#### Dataset section

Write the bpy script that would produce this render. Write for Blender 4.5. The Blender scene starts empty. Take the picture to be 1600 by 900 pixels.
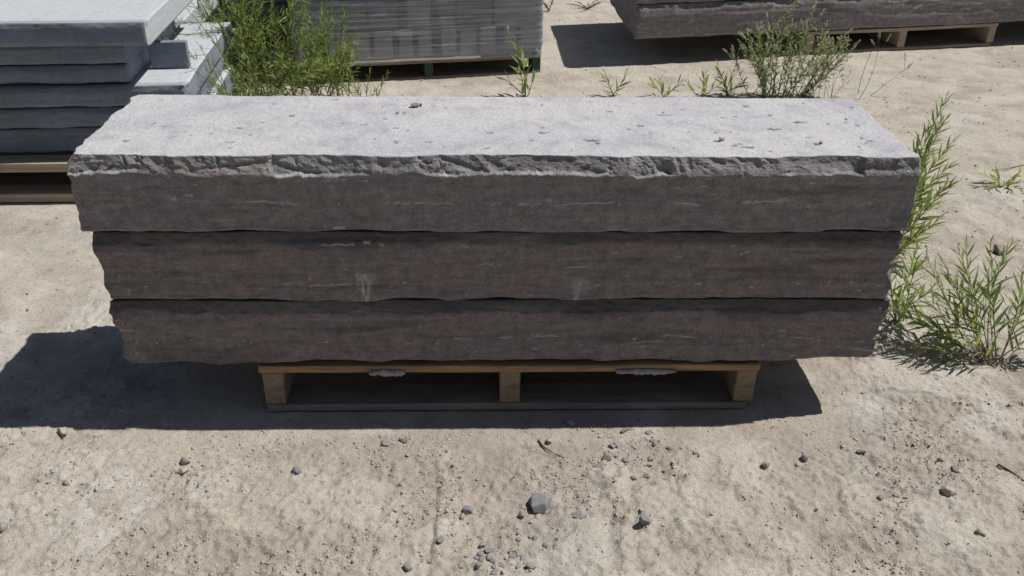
import bpy, bmesh, math, random
import numpy as np
from mathutils import Vector, Matrix

# ------------------------------------------------------------------ camera, sky, sun, exposure
scene = bpy.context.scene
COL = scene.collection
TH, ROLL, YAW = 0.5121, 0.0175, 0.0407
cam_d = bpy.data.cameras.new('camera')
cam_d.sensor_width = 36.0
cam_d.lens = 1400.0 / 1600.0 * 36.0
cam_d.clip_start = 0.02
cam_d.clip_end = 500.0
cam = bpy.data.objects.new('camera', cam_d)
COL.objects.link(cam)
fw = Vector((math.sin(YAW) * math.cos(TH), math.cos(YAW) * math.cos(TH), -math.sin(TH)))
rt = Vector((math.cos(YAW), -math.sin(YAW), 0.0))
up = rt.cross(fw)
cr, sr = math.cos(ROLL), math.sin(ROLL)
rt2 = rt * cr + up * sr
up2 = up * cr - rt * sr
M = Matrix((rt2, up2, -fw)).transposed().to_4x4()
M.translation = Vector((-0.0596, -1.8017, 1.3675))
cam.matrix_world = M
scene.camera = cam

SUN_DIR = Vector((0.58, 0.10, 1.0)).normalized()          # towards the sun
world = bpy.data.worlds.new('World')
scene.world = world
world.use_nodes = True
wn = world.node_tree
for n in list(wn.nodes):
    wn.nodes.remove(n)
sky = wn.nodes.new('ShaderNodeTexSky')
sky.sky_type = 'NISHITA'
sky.sun_disc = False
sky.sun_elevation = math.asin(SUN_DIR.z)
sky.sun_rotation = math.atan2(SUN_DIR.x, SUN_DIR.y)
bg = wn.nodes.new('ShaderNodeBackground')
bg.inputs['Strength'].default_value = 0.05
wo = wn.nodes.new('ShaderNodeOutputWorld')
wn.links.new(sky.outputs[0], bg.inputs[0])
wn.links.new(bg.outputs[0], wo.inputs[0])
sun_d = bpy.data.lights.new('sun', 'SUN')
sun_d.energy = 5.0
sun_d.angle = math.radians(0.53)
sun_d.color = (1.0, 0.965, 0.905)
sun = bpy.data.objects.new('sun', sun_d)
sun.rotation_euler = SUN_DIR.to_track_quat('Z', 'Y').to_euler()
sun.location = (3, 0, 6)
COL.objects.link(sun)
scene.view_settings.view_transform = 'Standard'
scene.view_settings.look = 'None'
scene.view_settings.exposure = -0.12
scene.view_settings.gamma = 1.0
scene.view_settings.use_curve_mapping = False
scene.render.engine = 'CYCLES'

# ------------------------------------------------------------------ numpy noise
def _hash(ix, iy, iz, seed):
    with np.errstate(over='ignore'):
        h = (ix.astype(np.int64) * 73856093) ^ (iy.astype(np.int64) * 19349663) ^ (iz.astype(np.int64) * 83492791) ^ (seed * 2654435761)
        h = h.astype(np.uint32)
        h ^= h >> np.uint32(16); h *= np.uint32(0x7feb352d)
        h ^= h >> np.uint32(15); h *= np.uint32(0x846ca68b)
        h ^= h >> np.uint32(16)
    return h.astype(np.float64) / 4294967295.0

def vnoise(x, y, z, seed=0):
    x, y, z = np.broadcast_arrays(np.asarray(x, float), np.asarray(y, float), np.asarray(z, float))
    fx, fy, fz = np.floor(x), np.floor(y), np.floor(z)
    ux, uy, uz = x - fx, y - fy, z - fz
    ux = ux * ux * ux * (ux * (ux * 6 - 15) + 10); uy = uy * uy * uy * (uy * (uy * 6 - 15) + 10); uz = uz * uz * uz * (uz * (uz * 6 - 15) + 10)
    fx = fx.astype(np.int64); fy = fy.astype(np.int64); fz = fz.astype(np.int64)
    out = 0
    for dx in (0, 1):
        wx = ux if dx else 1 - ux
        for dy in (0, 1):
            wy = uy if dy else 1 - uy
            for dz in (0, 1):
                wz = uz if dz else 1 - uz
                out = out + wx * wy * wz * _hash(fx + dx, fy + dy, fz + dz, seed)
    return out * 2 - 1

def fbm(x, y, z, octv=4, seed=0, gain=0.5, lac=2.03):
    a, s, t = 1.0, 0.0, 0.0
    for o in range(octv):
        s = s + a * vnoise(np.asarray(x) + 17.3 * o, np.asarray(y) - 9.1 * o, np.asarray(z) + 5.7 * o, seed + 31 * o)
        t += a; a *= gain
        x = np.asarray(x) * lac; y = np.asarray(y) * lac; z = np.asarray(z) * lac
    return s / t

def smooth(a, b, x):
    t = np.clip((x - a) / (b - a), 0, 1)
    return t * t * (3 - 2 * t)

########

> Your instructions: Quote the material exactly. Pictures stay out.

> Result for this task:
Write the bpy script that would produce this render. Write for Blender 4.5. The Blender scene starts empty. Take the picture to be 1600 by 900 pixels.
import bpy, bmesh, math, random
import numpy as np
from mathutils import Vector, Matrix

# ------------------------------------------------------------------ camera, sky, sun, exposure
scene = bpy.context.scene
COL = scene.collection
TH, ROLL, YAW = 0.5121, 0.0175, 0.0407
cam_d = bpy.data.cameras.new('camera')
cam_d.sensor_width = 36.0
cam_d.lens = 1400.0 / 1600.0 * 36.0
cam_d.clip_start = 0.02
cam_d.clip_end = 500.0
cam = bpy.data.objects.new('camera', cam_d)
COL.objects.link(cam)
fw = Vector((math.sin(YAW) * math.cos(TH), math.cos(YAW) * math.cos(TH), -math.sin(TH)))
rt = Vector((math.cos(YAW), -math.sin(YAW), 0.0))
up = rt.cross(fw)
cr, sr = math.cos(ROLL), math.sin(ROLL)
rt2 = rt * cr + up * sr
up2 = up * cr - rt * sr
M = Matrix((rt2, up2, -fw)).transposed().to_4x4()
M.translation = Vector((-0.0596, -1.8017, 1.3675))
cam.matrix_world = M
scene.camera = cam

SUN_DIR = Vector((0.58, 0.10, 1.0)).normalized()          # towards the sun
world = bpy.data.worlds.new('World')
scene.world = world
world.use_nodes = True
wn = world.node_tree
for n in list(wn.nodes):
    wn.nodes.remove(n)
sky = wn.nodes.new('ShaderNodeTexSky')
sky.sky_type = 'NISHITA'
sky.sun_disc = False
sky.sun_elevation = math.asin(SUN_DIR.z)
sky.sun_rotation = math.atan2(SUN_DIR.x, SUN_DIR.y)
bg = wn.nodes.new('ShaderNodeBackground')
bg.inputs['Strength'].default_value = 0.05
wo = wn.nodes.new('ShaderNodeOutputWorld')
wn.links.new(sky.outputs[0], bg.inputs[0])
wn.links.new(bg.outputs[0], wo.inputs[0])
sun_d = bpy.data.lights.new('sun', 'SUN')
sun_d.energy = 5.0
sun_d.angle = math.radians(0.53)
sun_d.color = (1.0, 0.965, 0.905)
sun = bpy.data.objects.new('sun', sun_d)
sun.rotation_euler = SUN_DIR.to_track_quat('Z', 'Y').to_euler()
sun.location = (3, 0, 6)
COL.objects.link(sun)
scene.view_settings.view_transform = 'Standard'
scene.view_settings.look = 'None'
scene.view_settings.exposure = -0.12
scene.view_settings.gamma = 1.0
scene.view_settings.use_curve_mapping = False
scene.render.engine = 'CYCLES'

# ------------------------------------------------------------------ numpy noise
def _hash(ix, iy, iz, seed):
    with np.errstate(over='ignore'):
        h = (ix.astype(np.int64) * 73856093) ^ (iy.astype(np.int64) * 19349663) ^ (iz.astype(np.int64) * 83492791) ^ (seed * 2654435761)
        h = h.astype(np.uint32)
        h ^= h >> np.uint32(16); h *= np.uint32(0x7feb352d)
        h ^= h >> np.uint32(15); h *= np.uint32(0x846ca68b)
        h ^= h >> np.uint32(16)
    return h.astype(np.float64) / 4294967295.0

def vnoise(x, y, z, seed=0):
    x, y, z = np.broadcast_arrays(np.asarray(x, float), np.asarray(y, float), np.asarray(z, float))
    fx, fy, fz = np.floor(x), np.floor(y), np.floor(z)
    ux, uy, uz = x - fx, y - fy, z - fz
    ux = ux * ux * ux * (ux * (ux * 6 - 15) + 10); uy = uy * uy * uy * (uy * (uy * 6 - 15) + 10); uz = uz * uz * uz * (uz * (uz * 6 - 15) + 10)
    fx = fx.astype(np.int64); fy = fy.astype(np.int64); fz = fz.astype(np.int64)
    out = 0
    for dx in (0, 1):
        wx = ux if dx else 1 - ux
        for dy in (0, 1):
            wy = uy if dy else 1 - uy
            for dz in (0, 1):
                wz = uz if dz else 1 - uz
                out = out + wx * wy * wz * _hash(fx + dx, fy + dy, fz + dz, seed)
    return out * 2 - 1

def fbm(x, y, z, octv=4, seed=0, gain=0.5, lac=2.03):
    a, s, t = 1.0, 0.0, 0.0
    for o in range(octv):
        s = s + a * vnoise(np.asarray(x) + 17.3 * o, np.asarray(y) - 9.1 * o, np.asarray(z) + 5.7 * o, seed + 31 * o)
        t += a; a *= gain
        x = np.asarray(x) * lac; y = np.asarray(y) * lac; z = np.asarray(z) * lac
    return s / t

def smooth(a, b, x):
    t = np.clip((x - a) / (b - a), 0, 1)
    return t * t * (3 - 2 * t)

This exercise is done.